While the present invention has been disclosed in connection with the preferred embodiment thereof, it should be understood that there may be other embodiments which fall within the spirit and scope of the invention as defined by the following claims.

Claims

1. An electrical resistance temperature element for use in a temperature averaging sensor comprising a length of wire with a known electrical resistance versus temperature characteristic wound on a first flexible, non-elastic substrate and further encapsulated by a second flexible non-elastic substrate.

2. The element of claim 1 wherein said length of wire is bifilaryly wound.

3. The element of claim 2 wherein said first and said second flexible, non-elastic substrate is a polyamid tape.

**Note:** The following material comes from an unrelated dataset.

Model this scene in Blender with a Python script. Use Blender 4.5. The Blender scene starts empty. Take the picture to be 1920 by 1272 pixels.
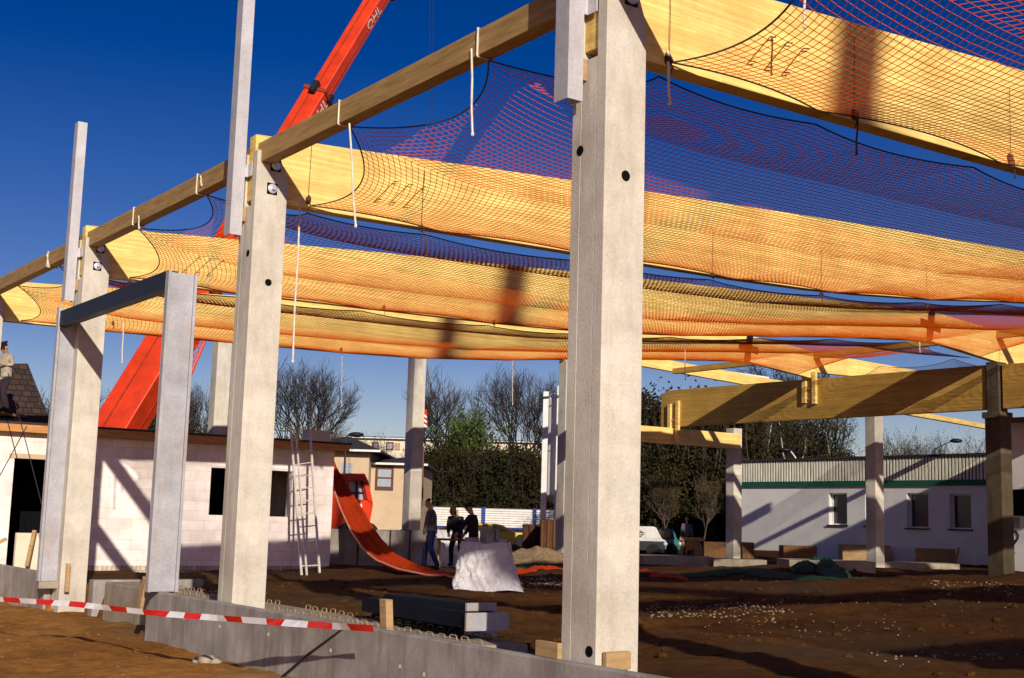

4. An electrical resistance temperature element for use in a temperature averaging sensor comprising:

A. a length of a flexible, substantially non-elastic secondary tape having a top side and a bottom side;

B. a first length of wire with a known electrical resistance versus temperature characteristic attached to said top side of said secondary tape such that a portion of said top side of said secondary tape extends beyond the sides of said first length of wire;

C. a second length of wire with a known electrical resistance versus temperature characteristic attached to said bottom side of said secondary tape such that a portion of said bottom side of said secondary tape extends beyond the sides of said second length of wire;

D. a first length of a flexible, substantially non-elastic primary tap affixed over said first length of wire and attached to said portion of said top side of said secondary tape extending beyond the side of said first length of wire; and

E. a second length of a flexible, substantially non-elastic primary tape affixed over said second length of wire and attached to said portion of said bottom side of said secondary tape extending beyond the sides of said second length of wire.

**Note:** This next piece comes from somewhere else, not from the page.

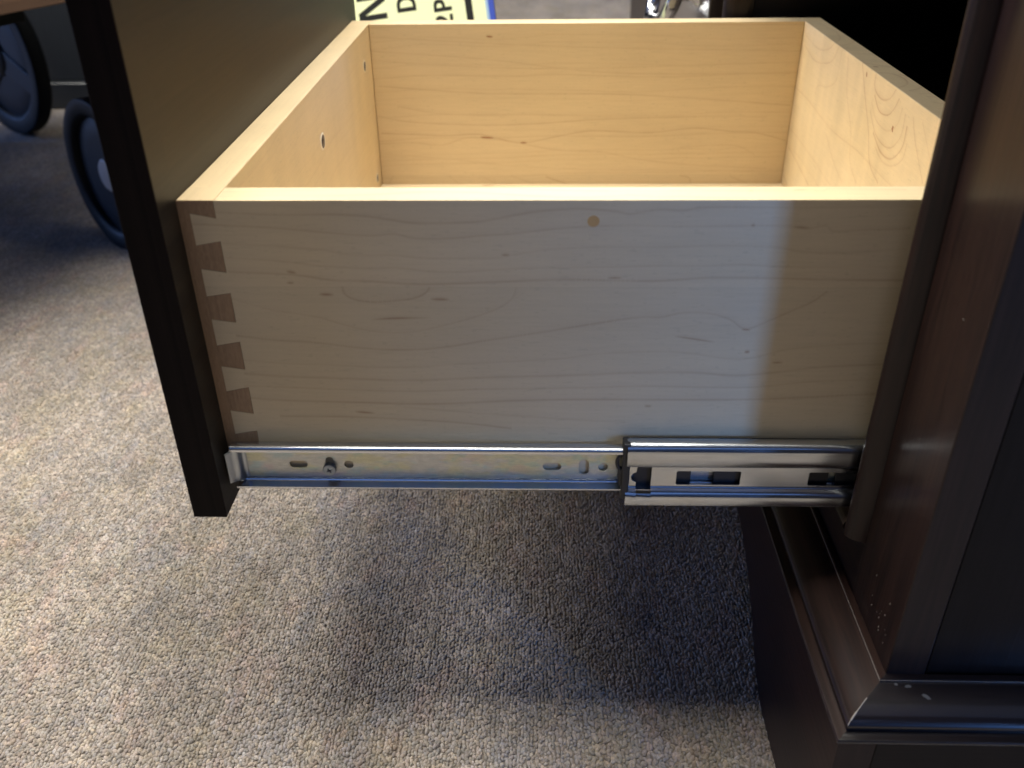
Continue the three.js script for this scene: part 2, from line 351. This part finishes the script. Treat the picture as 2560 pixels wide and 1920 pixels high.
// ------------------------------------------------------------ the drawer
const drawer = thing('drawer', 'open dovetailed maple drawer with a dark brown front panel', 'drawer');
{
  // the five fingers of the front corner joint: [bottom, top] at the narrow and at the wide end
  const F = [[.3775, TOP, .3748, TOP], [.3465, .3596, .3444, .3620], [.3164, .3300, .3145, .3321], [.2865, .2997, .2845, .3021], [.2567, .2695, .2545, .2724], [BOT, .2398, BOT, .2422]];
  const xa = .0061, xb = .0192, gap = .0002;
  const side = new THREE.Shape(); side.moveTo(L, TOP - .001); side.lineTo(L, BOT); side.lineTo(xb, BOT);
  for (let i = F.length - 1; i >= 0; i--) {
    const [nb, nt, wb, wt] = F[i];
    if (i < F.length - 1) { side.lineTo(xa, nb - gap); side.lineTo(xb + gap, wb - gap); }
    if (i > 0) { side.lineTo(xb + gap, wt + gap); side.lineTo(xa, nt + gap); }
  }
  side.lineTo(xb + gap, TOP - .0006); side.lineTo(xb + .0006, TOP); side.lineTo(L - .001, TOP);
  const bev = { depth: T - .0006, bevelEnabled: true, bevelSize: .0003, bevelThickness: .0003, bevelSegments: 1 };
  const nearG = new THREE.ExtrudeGeometry(side, { ...bev, bevelEnabled: false, depth: T });
  nearG.translate(0, 0, -T);
  part('side_panel', uvBy(nearG, (x) => x / .46, (x, y, z) => (y + z - .199) / .186), M.near, drawer);
  const farG = box(T + .0002, L - T - .0002, BOT, TOP, -W, -W + T, .0008);
  part('side_panel', uvBy(farG, (x) => x / .46, (x, y, z) => (y + (z + W - T) - .199) / .186), M.far, drawer);
  // front board: the dark end grain comb shows on the near side
  const comb = new THREE.Shape(); comb.moveTo(0, BOT); comb.lineTo(xb, BOT);
  for (let i = F.length - 1; i >= 0; i--) {
    const [nb, nt, wb, wt] = F[i];
    if (i < F.length - 1) { comb.lineTo(xa, nb); comb.lineTo(xb, wb); }
    if (i > 0) { comb.lineTo(xb, wt); comb.lineTo(xa, nt); } else { comb.lineTo(xb, TOP); }
  }
  comb.lineTo(.0007, TOP); comb.lineTo(0, TOP - .0007);
  const combG = new THREE.ExtrudeGeometry(comb, { depth: T - .0004, bevelEnabled: false }).translate(0, 0, -T + .0004);
  const boardG = box(0, T, BOT, TOP, -W, -T - .0002, .0008);
  const fb = part('front_board', uvBy(boardG, (x, y, z) => (z + .5) / .5, (x, y, z) => (y + (x - T) - .199) / .186), M.left, drawer);
  // its end is cut at the level of the top so that the top stays pale
  part('dovetail_pins', uvBy(combG, (x) => x / .06, (x, y) => y / .2), M.end, fb);
  part('joint_cap', uvBy(box(.0004, xb + .0004, TOP - .0002, TOP + .0001, -T - .0003, -.0003, 0, 1), (x, y, z) => (z + .5) / .5, (x, y) => (x + .1) / .186), M.left, fb);
  const backG = box(L - T, L, BOT, TOP, -W, -T - .0002, .0008);
  part('back_board', uvBy(backG, (x, y, z) => (z + .5) / .5, (x, y, z) => (y - (x - L + T) - .199) / .186), M.right, drawer);
  const botG = box(T, L - T, .218, .224, -W + T, -T, 0);
  part('bottom_panel', uvBy(botG, (x) => x / .46, (x, y, z) => z / .186), M.far, drawer);
  // pale wooden plug near the top of the side
  const plug = new THREE.CylinderGeometry(.0031, .0031, .0012, 24).rotateX(Math.PI / 2).translate(.2132, .3731, -.00045);
  part('wood_plug', uvBy(plug, (x) => x / .1, (x, y) => y / .2), M.plug, drawer);
  // screws sunk in the inner face of the front board
  for (const [y, z, r] of [[.3412, -.2476, .0058], [.3535, -.4478, .0052], [.2395, -.4617, .0046]]) {
    const cone = new THREE.LatheGeometry([[0, .0022], [r * .55, .0019], [r * .8, .0004], [r, .0001]].map((p) => new THREE.Vector2(...p)), 24);
    const ring = new THREE.LatheGeometry([[r * .82, .0003], [r * 1.02, .0006], [r * 1.15, .0001]].map((p) => new THREE.Vector2(...p)), 24);
    const place = (g) => { g.scale(1, 1, 1.15); g.rotateZ(-Math.PI / 2).translate(T, y, z); return g; };
    const c = part('screw', place(new THREE.LatheGeometry([[0, .0009], [r * .35, .0009], [r * .4, .0004], [r * .86, .0005]].map((p) => new THREE.Vector2(...p)), 24)), M.screwDark, fb);
    part('splintered_rim', place(ring), M.rim, c);
  }
  // the dark finished front
  const frontG = box(-.0192, -.0001, .1960, .4992, -W - .0220, .0220, .0003);
  const df = part('drawer_front', grain(frontG, 'z', .6), M.front, drawer);
  part('edge_band', [box(-.0199, -.0001, .1952, .5, .0221, .0228, .0003), box(-.0199, -.0001, .1952, .5, -W - .0228, -W - .0221, .0003), box(-.0199, -.0001, .1952, .1959, -W - .0220, .0220, .0003), box(-.0199, -.0001, .4993, .5, -W - .0220, .0220, .0003), box(-.0199, -.0193, .1960, .4992, -W - .0220, .0220, .0003)].map((g) => grain(g, 'z', .6)), M.edge, df);
}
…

5. The element of claim 4 wherein said first length of said primary tape and said second length of primary tape are of substantially equal width, said width being greater than the width of said secondary tape.

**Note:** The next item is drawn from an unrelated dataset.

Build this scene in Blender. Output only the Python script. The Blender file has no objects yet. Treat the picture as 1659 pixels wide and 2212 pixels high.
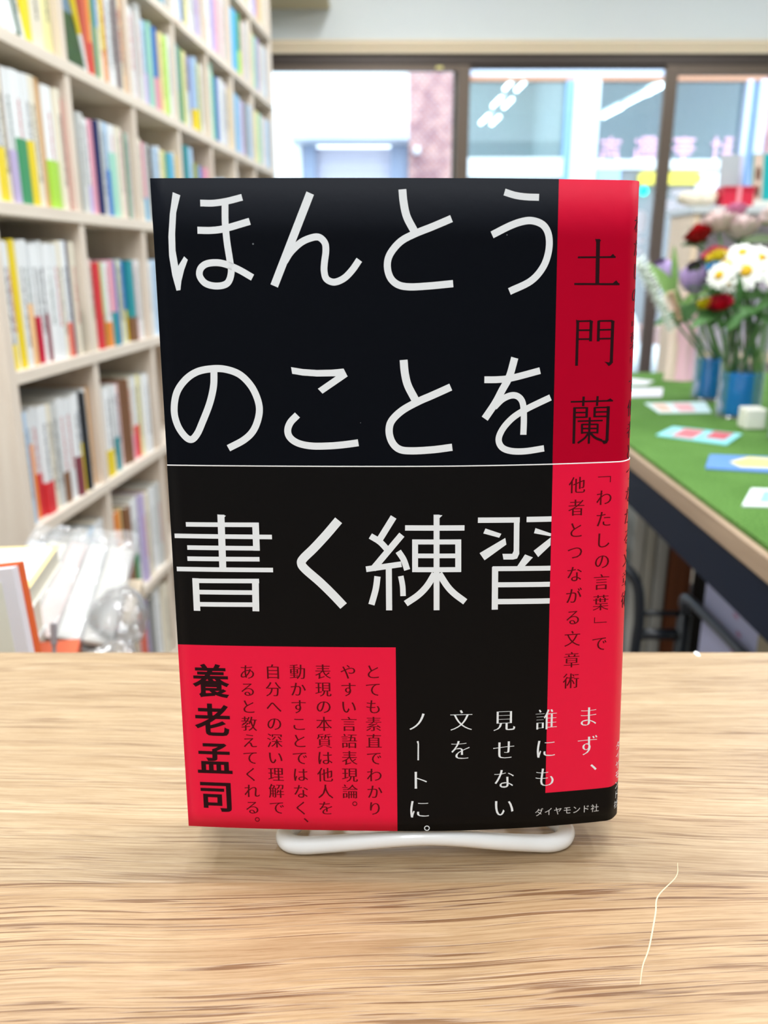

6. The element of claim 4 wherein the width portions of said first length of primary tape and said second length of primary tape extending beyond said width of said secondary tape are connected thereby encasing said secondary tape, said first length of wire, and said second length of wire.

7. The element of claim 4 wherein said wire is selected from a group of highly conductive metals including platinum.

8. The element of claim 4 wherein said primary and secondary tapes are selected from a group of highly pliable and stretch resistant material including plastic.